30/08/2025
Imelda tenía apenas 4 años. Su corta vida estuvo marcada por la pobreza y la marginación. Migró desde Chiapas junto a su familia, buscando en Cuernavaca la esperanza de un mejor futuro, pero lo que encontró fue una realidad igual de cruel. Desde hace siete meses su madre la dejó al cuidado de su tía, también menor de edad. Ambas sobrevivían pidiendo limosna en los cruceros de la ciudad.
Ayer, mientras bailaba en la glorieta de la Luna para llamar la atención de los automovilistas, Imelda tropezó y cayó al suelo. Una camioneta que pasaba no alcanzó a detenerse. La tragedia fue instantánea y la pequeña perdió la vida.
Hoy su cuerpo permanece en la fiscalía, esperando a ser reclamado. No tiene acta de nacimiento, no hay un registro oficial que la nombre ni un familiar cercano que sepa dónde están sus padres. Imelda murió como vivió, en el abandono y la invisibilidad.

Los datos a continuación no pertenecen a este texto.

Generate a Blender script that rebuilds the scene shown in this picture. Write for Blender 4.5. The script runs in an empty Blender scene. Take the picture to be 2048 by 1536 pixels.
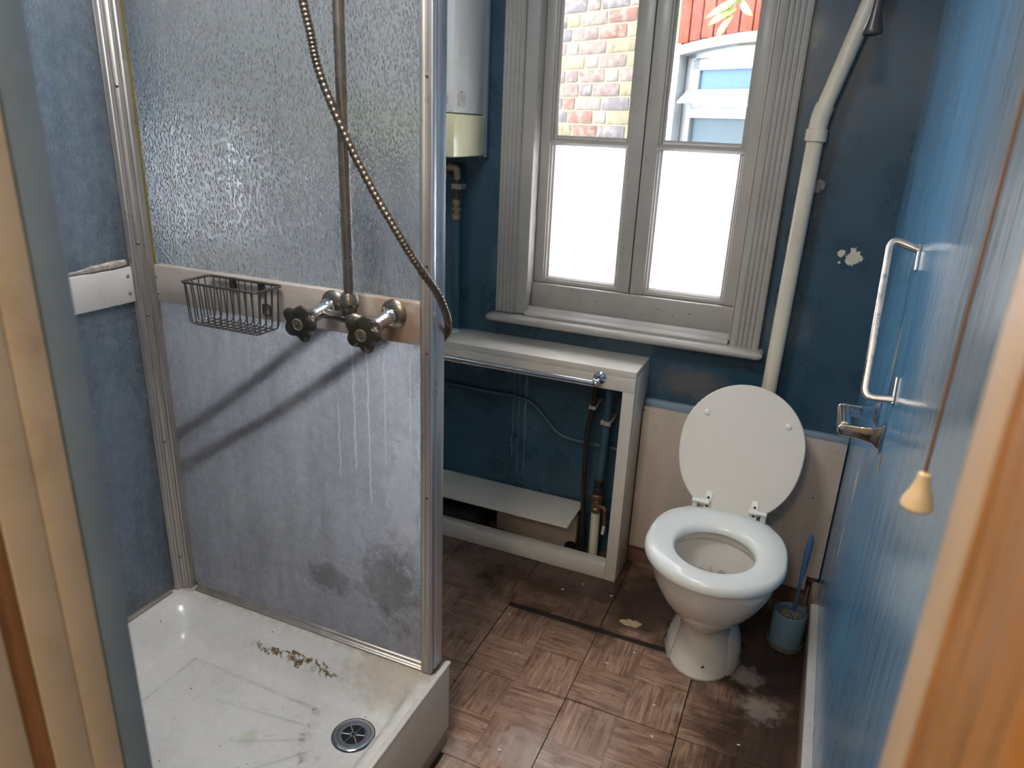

Su historia debería estremecernos. Porque no es un accidente aislado, es el reflejo de una realidad que viven miles de niñas y niños chiapanecos en la pobreza extrema, desamparo, migración forzada, infancia rota. Nos duele Imelda, pero más debería dolernos el sistema que permite que tantos niños crezcan sin protección, sin futuro, sin un lugar en este país que también debería pertenecerles.
Su muerte debe sacudirnos la conciencia. Porque si la vida de Imelda no nos indigna, entonces como sociedad ya hemos perdido mucho más que a una niña, hemos perdido la humanidad.